History of Federal Funding Legislation

Prior to 1992

Prior to 1992, only a few million dollars a year of federal funds were being invested in bicycle or pedestrian facilities. While the energy crisis in 1973 and 1979 spawned new interest in bicycle planning, very little money from government or non-government sources was invested in bicycle and pedestrian facilities. Throughout the 1970's and 1980's the largest amounts of funds for bicycling and walking were invested by state and local parks agencies building multi-use trails; levels of investment were very small compared to what they are today.

1992 to Present

Starting in 1992 with the passage of the Intermodal Surface Transportation Efficiency Act (ISTEA), hundreds of millions of dollars became available for bicycle and pedestrian facilities, planning, safety, and promotion programs. Over $200 million a year is being spent from federal transportation funds, primarily on capital development projects. Federal and state requirements for cost-sharing have brought state agencies, local governments, non-profit groups and private foundations fully into the funding stream.

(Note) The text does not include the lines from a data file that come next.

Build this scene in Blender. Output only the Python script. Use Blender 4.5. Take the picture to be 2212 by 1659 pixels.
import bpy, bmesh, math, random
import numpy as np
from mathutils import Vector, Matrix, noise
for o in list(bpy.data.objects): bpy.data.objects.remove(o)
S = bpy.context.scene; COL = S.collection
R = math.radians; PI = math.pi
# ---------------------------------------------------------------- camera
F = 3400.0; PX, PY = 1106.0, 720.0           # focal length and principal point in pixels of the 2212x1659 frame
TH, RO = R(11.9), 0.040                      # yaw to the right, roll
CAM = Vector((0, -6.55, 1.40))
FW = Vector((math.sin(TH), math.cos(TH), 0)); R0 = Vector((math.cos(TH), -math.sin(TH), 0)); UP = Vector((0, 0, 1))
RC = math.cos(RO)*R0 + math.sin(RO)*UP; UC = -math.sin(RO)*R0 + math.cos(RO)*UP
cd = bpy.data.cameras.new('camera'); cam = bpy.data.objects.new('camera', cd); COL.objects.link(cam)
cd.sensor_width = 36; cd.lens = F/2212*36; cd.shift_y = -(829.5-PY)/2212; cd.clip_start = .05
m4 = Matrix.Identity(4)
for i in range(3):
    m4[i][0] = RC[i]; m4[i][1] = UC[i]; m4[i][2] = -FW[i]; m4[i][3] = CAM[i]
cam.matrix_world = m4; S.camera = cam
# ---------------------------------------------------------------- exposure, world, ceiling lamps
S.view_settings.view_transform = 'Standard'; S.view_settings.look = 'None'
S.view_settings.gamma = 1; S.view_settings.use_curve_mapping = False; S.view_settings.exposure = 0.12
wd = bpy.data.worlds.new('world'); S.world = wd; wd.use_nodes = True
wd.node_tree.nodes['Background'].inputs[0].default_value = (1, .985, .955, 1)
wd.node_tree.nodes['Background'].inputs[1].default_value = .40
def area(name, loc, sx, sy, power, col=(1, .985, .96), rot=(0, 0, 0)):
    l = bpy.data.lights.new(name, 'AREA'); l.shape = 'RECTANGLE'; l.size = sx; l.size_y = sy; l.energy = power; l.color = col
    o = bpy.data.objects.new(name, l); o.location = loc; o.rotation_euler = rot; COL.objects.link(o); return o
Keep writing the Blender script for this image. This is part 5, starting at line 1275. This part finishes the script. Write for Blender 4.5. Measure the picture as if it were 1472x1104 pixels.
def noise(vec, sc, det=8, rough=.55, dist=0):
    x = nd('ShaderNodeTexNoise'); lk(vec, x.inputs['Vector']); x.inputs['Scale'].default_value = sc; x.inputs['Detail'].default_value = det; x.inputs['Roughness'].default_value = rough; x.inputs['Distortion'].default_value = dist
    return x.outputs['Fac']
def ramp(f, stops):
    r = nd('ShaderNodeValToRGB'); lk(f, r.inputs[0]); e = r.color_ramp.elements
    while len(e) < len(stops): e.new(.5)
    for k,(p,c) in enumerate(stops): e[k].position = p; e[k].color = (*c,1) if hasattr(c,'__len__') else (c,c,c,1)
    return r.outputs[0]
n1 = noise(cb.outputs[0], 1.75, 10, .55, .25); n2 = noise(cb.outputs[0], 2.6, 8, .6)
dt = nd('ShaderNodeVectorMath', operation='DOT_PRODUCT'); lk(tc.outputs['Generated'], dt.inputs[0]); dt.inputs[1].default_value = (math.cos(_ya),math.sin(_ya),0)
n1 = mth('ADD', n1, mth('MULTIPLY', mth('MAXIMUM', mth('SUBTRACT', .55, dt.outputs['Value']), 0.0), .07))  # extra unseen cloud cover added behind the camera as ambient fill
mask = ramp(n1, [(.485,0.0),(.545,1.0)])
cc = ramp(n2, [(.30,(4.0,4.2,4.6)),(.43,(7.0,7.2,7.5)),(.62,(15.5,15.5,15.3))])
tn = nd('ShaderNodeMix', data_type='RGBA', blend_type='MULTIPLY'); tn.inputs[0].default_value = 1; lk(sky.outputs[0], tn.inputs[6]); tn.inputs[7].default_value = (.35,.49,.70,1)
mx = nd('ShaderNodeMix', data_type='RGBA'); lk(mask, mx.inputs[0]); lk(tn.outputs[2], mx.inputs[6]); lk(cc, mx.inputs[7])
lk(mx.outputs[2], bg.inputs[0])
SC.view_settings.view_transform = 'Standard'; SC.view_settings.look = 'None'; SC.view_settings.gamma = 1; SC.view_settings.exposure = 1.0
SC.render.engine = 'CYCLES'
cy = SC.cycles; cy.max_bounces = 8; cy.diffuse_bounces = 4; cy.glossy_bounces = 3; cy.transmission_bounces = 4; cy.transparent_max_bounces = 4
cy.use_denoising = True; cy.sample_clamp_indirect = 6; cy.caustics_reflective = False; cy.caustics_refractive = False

Growth in public funding at all levels of government has been tremendous since 1992. Park departments, health departments, land management agencies, schools, and law enforcement agencies are spending funds on bicycle and pedestrian-related activities. Foundations and other not-for-profit organizations are increasingly putting their resources into bicycle and pedestrian safety and promotion activities.

The Safe, Accountable, Flexible, Efficient Transportation Equity Act: a Legacy for Users (SAFETEA-LU) is the successor to TEA-21, the Transportation Equity Act for the 21st Century (1998), which was the successor to ISTEA. ISTEA is now viewed as the federal Act that initiated a major policy shift in federal funding priorities making federal funds much more accessible for state and local bicycling and walking facilities and programs. SAFETEA-LU continues and strengthens this new emphasis on improving conditions for bicycling and walking.